Tajikistan reports record coal production
Tajik coal-mining enterprises produced more than 1.7 million tons of coal last year, which is more than 300,000 tons more than in 2016, according to the Ministry of Industry and New Technologies (MoINT).
“It is the largest amount of coal ever produced in Tajikistan,” an official source at a MoINT told Asia-Plus in an interview.
Over the report period, Fon-Yagnob, TALCO-Resource LTD, Industrial Enterprise Ziddi and Open Joint-Stock Company (OJSC) Angisht produced totaling 1.5 million tons of coal and the remaining 200,000 tons were produced by twelve other coal-mining enterprises, the source added.
Since 2007, more than more than 160 industrial enterprises in Tajikistan have been shifted to coal and 230 coal-fired enterprises now operate in the country.

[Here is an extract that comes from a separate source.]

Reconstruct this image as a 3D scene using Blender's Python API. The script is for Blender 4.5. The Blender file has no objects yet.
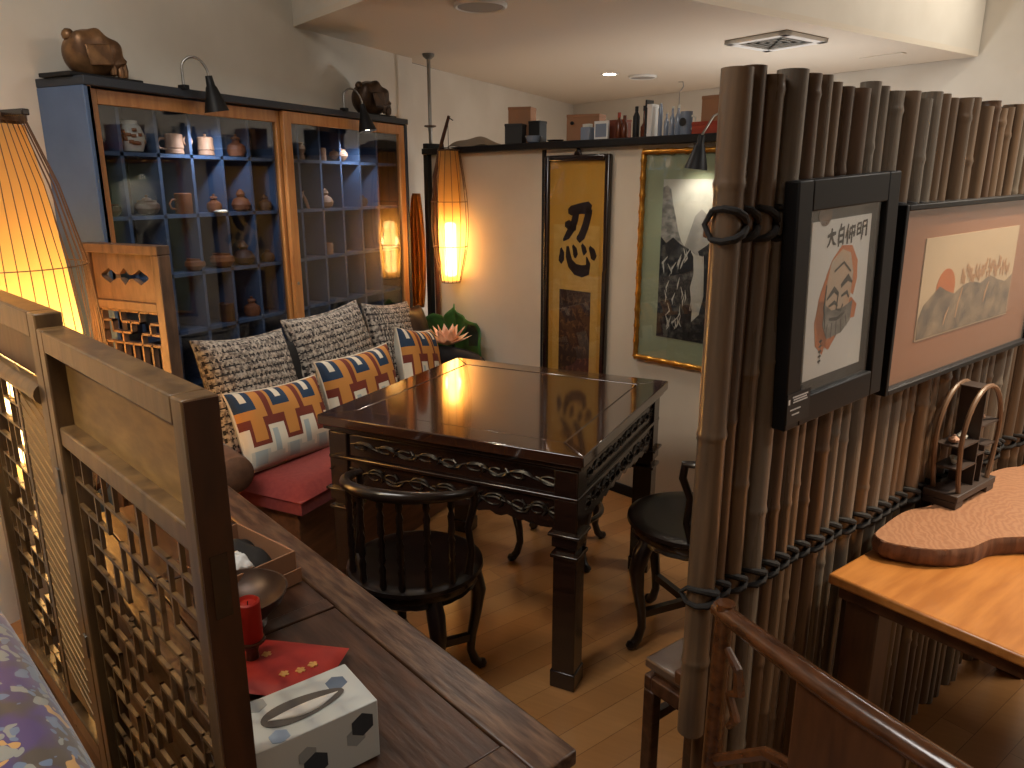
import bpy, math, random
from mathutils import Vector, Matrix
C = bpy.data.collections.new('room'); bpy.context.scene.collection.children.link(C)
R = math.radians; PI = math.pi
rnd = random.Random(7)

# ------------------------------------------------------------------ materials
def lin(c):
    return tuple(((v/255)/12.92 if v/255 <= .04045 else ((v/255+.055)/1.055)**2.4) for v in c) + (1,)
MATS = {}
def mat(name, c, rough=.5, metal=0, c2=None, scale=20, stretch=(1,1,1), bump=0, spec=.5, coat=0, detail=6, emit=None, estr=0, sheen=0, mix=(.35,.65), rvar=0, coatrough=.05):
    m = bpy.data.materials.new(name); m.use_nodes = True; nt = m.node_tree; b = nt.nodes['Principled BSDF']
    b.inputs['Base Color'].default_value = lin(c); b.inputs['Roughness'].default_value = rough
    b.inputs['Metallic'].default_value = metal; b.inputs['Specular IOR Level'].default_value = spec
    b.inputs['Coat Weight'].default_value = coat; b.inputs['Coat Roughness'].default_value = coatrough
    if sheen: b.inputs['Sheen Weight'].default_value = sheen
    if emit: b.inputs['Emission Color'].default_value = lin(emit); b.inputs['Emission Strength'].default_value = estr
    if c2 or bump or rvar:
        tc = nt.nodes.new('ShaderNodeTexCoord'); mp = nt.nodes.new('ShaderNodeMapping'); mp.inputs['Scale'].default_value = stretch
        nz = nt.nodes.new('ShaderNodeTexNoise'); nz.inputs['Scale'].default_value = scale; nz.inputs['Detail'].default_value = detail
        nt.links.new(tc.outputs['Object'], mp.inputs[0]); nt.links.new(mp.outputs[0], nz.inputs['Vector'])
        if c2:
            rp = nt.nodes.new('ShaderNodeValToRGB'); rp.color_ramp.elements[0].position = mix[0]; rp.color_ramp.elements[1].position = mix[1]
            rp.color_ramp.elements[0].color = lin(c); rp.color_ramp.elements[1].color = lin(c2)
            nt.links.new(nz.outputs[0], rp.inputs[0]); nt.links.new(rp.outputs[0], b.inputs['Base Color'])
        if rvar:
            mr = nt.nodes.new('ShaderNodeMapRange'); mr.inputs['To Min'].default_value = max(0, rough-rvar); mr.inputs['To Max'].default_value = min(1, rough+rvar)
            nt.links.new(nz.outputs[0], mr.inputs[0]); nt.links.new(mr.outputs[0], b.inputs['Roughness'])
        if bump:
            bp = nt.nodes.new('ShaderNodeBump'); bp.inputs['Strength'].default_value = bump; bp.inputs['Distance'].default_value = .004
            nt.links.new(nz.outputs[0], bp.inputs['Height']); nt.links.new(bp.outputs[0], b.inputs['Normal'])
    MATS[name] = m; return m

wall_m = mat('painted_plaster', (214,208,196), .85, c2=(206,199,186), scale=3, bump=.05)
part_m = mat('partition_paint', (205,192,172), .8, c2=(198,184,163), scale=3, bump=.04)
ceil_m = mat('ceiling_paint', (212,202,186), .9)
black_m = mat('black_painted_wood', (18,18,20), .5, spec=.3)
blue_m = mat('blue_painted_wood', (70,92,126), .5, c2=(80,102,138), scale=6, bump=.05)
bluet_m = mat('dark_slate_painted_wood', (38,44,54), .5)
pine_m = mat('orange_pine', (166,108,58), .4, c2=(186,130,74), scale=8, stretch=(6,6,.6), coat=.3)
dark_m = mat('black_lacquered_rosewood', (24,14,11), .25, c2=(38,22,16), scale=10, stretch=(1,8,8), coat=.5, coatrough=.12)
top_m = mat('polished_rosewood_top', (40,22,16), .12, c2=(62,37,26), scale=5, stretch=(1,9,3), coat=.9, coatrough=.06, spec=.7)
chair_m = mat('black_chair_lacquer', (17,11,9), .28, c2=(26,15,11), scale=12, coat=.3, coatrough=.15)
old_m = mat('worn_brown_wood', (52,29,18), .38, c2=(86,56,38), scale=5, stretch=(1.5,9,9), bump=.4, coat=.15, mix=(.4,.75), rvar=.15)
oldb_m = mat('worn_edge_wood', (60,36,23), .38, c2=(112,84,62), scale=7, stretch=(1.5,9,9), bump=.4, mix=(.4,.7))
scr_m = mat('aged_screen_wood', (74,54,34), .32, c2=(108,82,50), scale=9, stretch=(3,3,.7), bump=.25, coat=.2, coatrough=.3)
scrd_m = mat('dark_screen_wood', (50,28,16), .35, c2=(72,42,24), scale=9, stretch=(3,3,.7), bump=.2)
scrg_m = mat('gold_lit_board', (128,98,58), .4, c2=(156,122,72), scale=14, stretch=(1,1,3), bump=.3)  # golden light on the screen boards is put into this colour
carve_m = mat('carved_brown_wood', (80,58,42), .5, c2=(108,80,58), scale=14, stretch=(3,3,.8), bump=.3)
red_m = mat('red_seat_cloth', (132,38,32), .85, c2=(142,48,40), scale=60, bump=.15, sheen=.2)
leather_m = mat('dark_brown_leather', (30,20,15), .4, c2=(44,28,20), scale=30, bump=.35)
blackc_m = mat('black_cushion_cloth', (18,15,14), .7)
steel_m = mat('brushed_steel', (150,148,144), .35, 1)
bronze_m = mat('aged_bronze', (100,72,50), .42, .55, c2=(158,118,78), scale=16, bump=.5, mix=(.45,.75))
bronzed_m = mat('dark_bronze', (64,46,34), .4, .55, c2=(110,80,54), scale=16, bump=.5, mix=(.5,.8))
clay_m = mat('brown_clay', (122,70,44), .6, c2=(146,90,60), scale=20, bump=.2)
clayd_m = mat('dark_clay', (74,48,36), .5, c2=(96,62,46), scale=20, bump=.2)
clayl_m = mat('pale_pink_clay', (168,124,96), .6, c2=(182,140,112), scale=20, bump=.2)
porc_m = mat('white_porcelain', (205,205,195), .25)
orn_m = mat('brown_floral_glaze', (150,96,60), .35)
white_m = mat('white_plastic', (225,225,222), .4)
grey_m = mat('grey_metal_grille', (120,118,112), .5, .3)
bam_m = mat('weathered_bamboo', (68,54,42), .3, c2=(104,83,64), scale=5, stretch=(9,9,.5), bump=.12, coat=.4, coatrough=.2, mix=(.3,.7), rvar=.1)
bam2_m = mat('reflection_grey_bamboo', (82,74,66), .28, c2=(110,100,88), scale=5, stretch=(9,9,.5), bump=.12, coat=.2, coatrough=.25, mix=(.3,.7), rvar=.1)  # paler poles for variety; the grey stands in for bluish reflections
bam3_m = mat('red_brown_bamboo', (54,38,28), .3, c2=(82,60,43), scale=5, stretch=(9,9,.5), bump=.12, coat=.25, coatrough=.25, mix=(.3,.7), rvar=.1)
node_m = mat('bamboo_node_ring', (92,74,58), .5)
rope_m = mat('black_lashing_rope', (22,19,18), .8, bump=.5, scale=90)
tea_m = mat('honey_table_wood', (160,100,46), .32, c2=(186,124,62), scale=5, stretch=(1,7,7), coat=.4, coatrough=.2)
teaf_m = mat('brown_table_wood', (66,40,24), .4, c2=(90,56,32), scale=5, stretch=(7,7,1), coat=.2)
slab_m = mat('reddish_slab_wood', (170,98,64), .4, c2=(196,126,84), scale=6, stretch=(2,2,2), coat=.3, coatrough=.25)
bark_m = mat('rough_bark_edge', (86,56,40), .8, c2=(122,84,60), scale=22, stretch=(2,2,.4), bump=.8)
arm_m = mat('varnished_cane_wood', (62,36,20), .24, c2=(96,58,32), scale=9, stretch=(2,6,6), bump=.3, coat=.6, coatrough=.12)
gold_m = mat('gilded_bamboo', (176,118,44), .28, .8, c2=(206,150,66), scale=30, bump=.3)
yel_m = mat('yellow_silk', (200,146,50), .6, c2=(196,148,60), scale=40)
ink_m = mat('brown_black_ink', (40,20,14), .6)
seal_m = mat('dark_printed_panel', (62,38,26), .7, c2=(72,46,30), scale=30)
sealg_m = mat('faded_gold_print', (112,78,46), .6)
mint_m = mat('pale_green_mat_board', (150,158,128), .7)
paper_m = mat('ivory_paper', (214,208,190), .7)
paperw_m = mat('bright_white_paper', (222,222,216), .6)
tan_m = mat('terracotta_mat_board', (166,116,86), .6)
inkg_m = mat('grey_ink_wash', (96,94,88), .7, c2=(150,146,136), scale=22, stretch=(1,1,1.5), mix=(.4,.65))
inkd_m = mat('black_ink_wash', (26,26,26), .7, c2=(92,90,84), scale=30, stretch=(1,1,1), mix=(.5,.72))
orange_m = mat('orange_ink_wash', (196,104,46), .7, c2=(206,124,66), scale=20)
greenl_m = mat('lotus_leaf_green', (34,72,26), .5, c2=(70,112,44), scale=10, bump=.3)
greend_m = mat('dark_leaf_green', (30,36,24), .6)
pink_m = mat('pale_pink_petal', (236,178,142), .6, c2=(244,206,174), scale=12)
cloth_m = mat('ochre_draped_cloth', (204,132,44), .75, c2=(150,84,28), scale=12, stretch=(8,8,1), bump=.5)
card_m = mat('brown_cardboard', (150,108,78), .8)
carddk_m = mat('black_cardboard', (26,25,25), .6)
glassy_m = mat('blue_grey_glass', (130,142,160), .15, spec=.7)
amber_m = mat('amber_bottle', (96,44,22), .25)
redbox_m = mat('red_orange_box', (150,52,26), .6)
candle_m = mat('red_wax', (168,34,22), .45, spec=.4)
bowl_m = mat('dark_bronze_bowl', (62,44,34), .4, .4, c2=(84,62,48), scale=12)
silk_m = mat('red_brocade', (146,26,20), .6, c2=(156,36,24), scale=40)
silkg_m = mat('gold_brocade_thread', (196,150,84), .5)
tissue_m = mat('pale_box_card', (196,202,202), .45)
hexd_m = mat('charcoal_hexagon_print', (52,58,66), .5); hexb_m = mat('slate_blue_hexagon_print', (96,112,134), .5)
hexg_m = mat('grey_hexagon_print', (150,156,158), .5); hexl_m = mat('light_blue_hexagon_print', (150,170,196), .5)
hole_m = mat('dark_slot_film', (96,92,90), .15, spec=.8)
knit_m = mat('cream_chunky_knit', (176,164,148), .9, c2=(96,86,78), scale=70, bump=.6, mix=(.4,.6)); knitd_m = mat('black_knit_gaps', (34,30,30), .9)
pB = mat('pillow_navy', (28,52,78), .8); pW = mat('pillow_ivory', (214,204,182), .8); pO = mat('pillow_ochre', (190,128,58), .8)
pR = mat('pillow_rust', (110,42,24), .8); pL = mat('pillow_pale_blue', (160,170,168), .8); pG = mat('pillow_grey_white', (186,184,170), .8)
chip_m = mat('blue_grey_stripe_cloth', (120,130,136), .8); bolst_m = mat('brown_bolster_cloth', (92,62,44), .8, c2=(110,78,56), scale=30)
graycush_m = mat('grey_cushion_cloth', (92,88,82), .85)
tool_m = mat('small_pewter', (170,160,140), .4, .3)

def nodes_of(name):
    m = bpy.data.materials.new(name); m.use_nodes = True; nt = m.node_tree; return m, nt, nt.nodes['Principled BSDF']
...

Exploration and development of coal fields has been intensified in Tajikistan since 2012 when Uzbekistan stopped gas shipments to Tajikistan.
In 2014, coal production amounted to 870,000 tons, in 2015 - already 1 million tons. In 2016, the volume of coal production in Tajikistan increased by another 30% reaching nearly 1.4 million tons.
The Coal Mining in the EDB Countries
survey released by the Eurasian Development Bank (EDB) on September 7, 2017, says, “For Tajikistan, the coal being produced in the country is an energy raw material and it will be hard to replace it by alternative energies in the foreseeable future.”
The survey, in particular, notes that during the period from 2012 to 2016, average annual growth rates were approximately 44 percent. “Over the first six months of this year, average annual growth rates have been estimated at 20.6 percent (up to 541,000 tons). In the medium term, the government intends to essentially increase production capacity of coal mining in order to meet internal requirements in cola and provide export of coal,” EDB experts stressed.
They say the coal mining in Tajikistan has vast prospects for further development.
According to EDB experts, Tajikistan’s possible coal reserves are estimated at least 4.3 billion tons.
Meanwhile, Tajik ecologists express concern about increase in production of cola in the country.
The Government of Tajikistan intends to expand coal production in the country by 2020 and invest considerable funds in the infrastructure associated with this type of fossil fuel. Local environmental organizations opposed such plans and pointed out that this is fundamentally contrary to the international commitments undertaken by the country under the Paris Agreement.
“Tajikistan is one of the most vulnerable countries in the Eastern Europe, Caucasus and Central Asia region and is already experiencing significant negative effects of climate change. It is in the country's interest not only to insist on tougher goals to reduce global emissions of greenhouse gases, but also to do everything possible to combat climate change at the national level. The large-scale development of the coal industry contradicts the principles of the existing national climate policy and international efforts to reduce the use of fossil fuels,” - the Tajik NGO network on climate change said in a statement released on August 10 last year.